Suzanne Doyle, a Sierra Club official in Sonoma County, said Thursday she still was drafting the group's proposals, which have not been approved by its governing board. However, she said the Sierra Club believes the final federal rules should include creation of an agency to monitor tiger salamander preservation efforts and should prohibit replacement of agricultural land with vineyards because the reptiles don't survive among the grapes.
“One thing I can say is that the status quo doesn't provide enough protection,” Doyle said. “
Doyle said many in the Sierra Club are critical of the Conservation Strategy plan advocated by the county that proposed 17,000 acres as critical habitat.
Settlement of the lawsuit last August put an end to the group of development industry, environmental and government leaders called Santa Rosa Plain Conservation Strategy. Their plan attempted to streamline the permit process and establish mitigation banks for habitat preservation.
“Conservation Strategy ended up shrinking the actually protected area to 4,000 or 5,000 acres and it set critical habitat back to zero,” Doyle said.
However, county officials say their Conservation Strategy plan was based on salamander surveys that “have now been completed on the Santa Rosa Plain with negative results, according to Kelley's letter.
Surveys have not found evidence of the animal north of Mark West Creek, west of the Laguna de Santa Rosa, east of Highway 101, nor in the Petaluma area, according to county officials.

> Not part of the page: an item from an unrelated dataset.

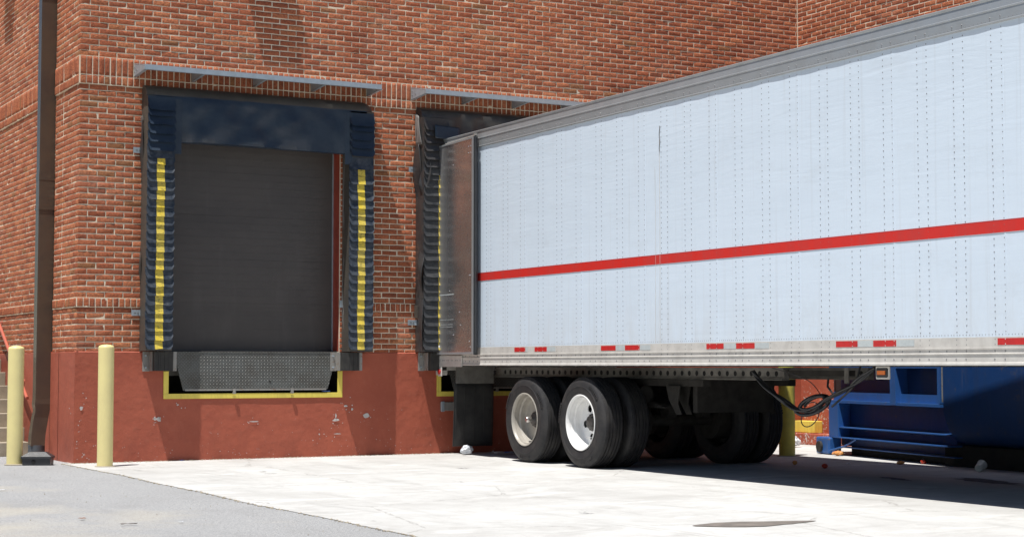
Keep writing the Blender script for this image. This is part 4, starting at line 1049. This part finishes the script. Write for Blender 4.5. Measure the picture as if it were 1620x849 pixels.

While the federal agency studies the issue, officials in Sonoma County and Santa Rosa say they will continue to adhere to Conservation Strategy guidelines that regulate intrusion of development into tiger salamander habitat such as upland burrows and seasonal pools and ponds.
Although the poor economy has largely halted development, some developers have been funding mitigation banks that improve habitat near their sites.
Susan K. Moore, field supervisor with the Fish and Wildlife Service office in Sacramento, said that because Conservation Strategy's goal was tiger salamander recovery, the plan remains laudable although settlement of the lawsuit put the entire effort on hold.
However, she said “we believe that designation of critical habitat is unlikely to require substantial deviation” from Conservation Strategy's proposed regulations.